In just the past year, the number of international students studying in the United States declined for the first time in decades by 2.7 percent, according to data on student visa holders recently published by U.S. Immigration and Customs Enforcement.

In an exclusive interview with Xinhua, Ogden, a career educator with 30 years of experience in international recruitment and relations at universities such as Michigan State University, said if Chinese enrollment declines as expected, then institutions across the country will soon feel big pain.

"Last year was the first year it's been on the decline," Ogden said. "It has huge implications for schools who turn to international students for revenue," he added.

In the past decade, the number of students from China coming to the United States has quadrupled to almost 400,000.

When Barack Obama was elected U.S. president in 2008, there were 80,127 Chinese students in the United States, according to Statista.

By the time Obama left office in 2016, that number had mushroomed to 350,000 and even nudged further up to 363,341 in 2017, according to data from the Institute of International Education (IIE), a 100-year-old group that monitors international education.

Industry insiders told Xinhua that it appears as if the numbers of students from China are about to plummet, and American educators are wringing their hands wondering how to avert billions of dollars of losses should this happen.
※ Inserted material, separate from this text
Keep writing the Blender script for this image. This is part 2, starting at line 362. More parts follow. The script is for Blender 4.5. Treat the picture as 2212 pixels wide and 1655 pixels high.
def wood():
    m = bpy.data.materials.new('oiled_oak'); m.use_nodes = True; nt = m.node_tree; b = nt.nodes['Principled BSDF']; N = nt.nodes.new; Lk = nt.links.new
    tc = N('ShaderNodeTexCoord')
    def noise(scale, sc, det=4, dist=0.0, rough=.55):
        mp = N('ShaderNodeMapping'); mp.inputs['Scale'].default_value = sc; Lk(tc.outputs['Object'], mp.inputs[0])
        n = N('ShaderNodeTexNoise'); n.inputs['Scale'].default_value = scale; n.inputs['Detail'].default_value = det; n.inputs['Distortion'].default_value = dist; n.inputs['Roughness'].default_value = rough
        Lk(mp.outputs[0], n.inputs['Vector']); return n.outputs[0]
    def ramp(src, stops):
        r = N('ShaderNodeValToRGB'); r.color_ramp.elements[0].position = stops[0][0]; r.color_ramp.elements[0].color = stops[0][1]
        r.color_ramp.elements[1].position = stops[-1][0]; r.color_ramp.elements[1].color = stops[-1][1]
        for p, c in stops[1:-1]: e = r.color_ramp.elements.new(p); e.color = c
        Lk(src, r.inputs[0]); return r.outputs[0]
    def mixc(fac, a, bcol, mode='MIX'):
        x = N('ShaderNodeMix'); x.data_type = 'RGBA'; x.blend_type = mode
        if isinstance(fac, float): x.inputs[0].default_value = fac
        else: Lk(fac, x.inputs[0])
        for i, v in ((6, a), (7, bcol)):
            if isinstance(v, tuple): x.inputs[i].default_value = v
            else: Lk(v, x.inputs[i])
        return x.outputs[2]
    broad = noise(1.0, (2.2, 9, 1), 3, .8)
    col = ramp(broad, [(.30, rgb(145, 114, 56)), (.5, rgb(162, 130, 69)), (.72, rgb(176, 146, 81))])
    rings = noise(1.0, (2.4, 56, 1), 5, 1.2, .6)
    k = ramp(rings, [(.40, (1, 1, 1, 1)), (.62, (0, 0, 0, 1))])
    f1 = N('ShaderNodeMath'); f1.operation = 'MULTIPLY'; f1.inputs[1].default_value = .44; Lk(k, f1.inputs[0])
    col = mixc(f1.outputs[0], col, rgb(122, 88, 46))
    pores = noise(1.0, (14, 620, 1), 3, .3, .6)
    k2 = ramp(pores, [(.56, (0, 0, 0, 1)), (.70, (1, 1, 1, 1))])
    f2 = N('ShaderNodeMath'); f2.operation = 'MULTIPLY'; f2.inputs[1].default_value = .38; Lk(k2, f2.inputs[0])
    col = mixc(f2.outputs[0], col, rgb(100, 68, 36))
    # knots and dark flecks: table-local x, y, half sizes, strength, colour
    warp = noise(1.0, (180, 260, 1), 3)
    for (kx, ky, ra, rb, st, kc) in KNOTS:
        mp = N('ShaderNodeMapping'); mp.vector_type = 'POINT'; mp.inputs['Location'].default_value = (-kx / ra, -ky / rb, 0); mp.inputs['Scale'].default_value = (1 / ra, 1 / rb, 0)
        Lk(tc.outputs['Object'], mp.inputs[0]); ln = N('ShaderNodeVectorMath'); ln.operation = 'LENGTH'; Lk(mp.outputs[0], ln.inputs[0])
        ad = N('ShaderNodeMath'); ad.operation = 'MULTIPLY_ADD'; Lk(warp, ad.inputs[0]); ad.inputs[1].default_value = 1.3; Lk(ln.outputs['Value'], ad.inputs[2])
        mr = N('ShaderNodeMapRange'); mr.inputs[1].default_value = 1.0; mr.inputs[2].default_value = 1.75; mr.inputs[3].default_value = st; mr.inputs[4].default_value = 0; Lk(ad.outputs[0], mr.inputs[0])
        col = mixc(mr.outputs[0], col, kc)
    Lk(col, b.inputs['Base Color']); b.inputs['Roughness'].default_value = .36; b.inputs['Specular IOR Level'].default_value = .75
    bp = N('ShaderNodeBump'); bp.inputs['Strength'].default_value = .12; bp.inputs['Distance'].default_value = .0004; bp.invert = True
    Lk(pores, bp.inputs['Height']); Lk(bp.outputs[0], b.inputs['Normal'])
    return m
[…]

"These geopolitical tensions have real implications," said Ogden, who scoffed at political rhetoric that calls Chinese students spies.

The financial downside to fewer Chinese students is staggering.

According to College Board, 2018-2019 tuition fees at American state colleges average 26,290 dollars for out-of-state students or a total contribution of 9.5 billion dollars in tuition expenses per year coming from China.

All that import revenue could vanish overnight, with White House officials consistently threatening additional tariffs and visa restrictions against the world's most populous nation.

Last November, administration officials even discussed the idea of imposing a total ban on Chinese students, according to The Financial Times.

Ogden also noted that with the anti-China rhetoric swirling in the air, Chinese students are being warned of "the risks" of studying in the United States.

China's Ministry of Education early this month warned Chinese students and scholars of the risks of going to study in the United States, citing U.S. visa restrictions, urging them to step up risk assessment and prepare accordingly.

"I can't imagine why anyone from most countries in the world would want to come study here now," said Dr. Betsy Smith, a retired professor of English as a second language at Cape Cod Community College in Massachusetts.

"If you want an education in English, there are other English-speaking countries where the educational system is as good and the atmosphere is more welcoming," she blogged on the Higher Education website last month.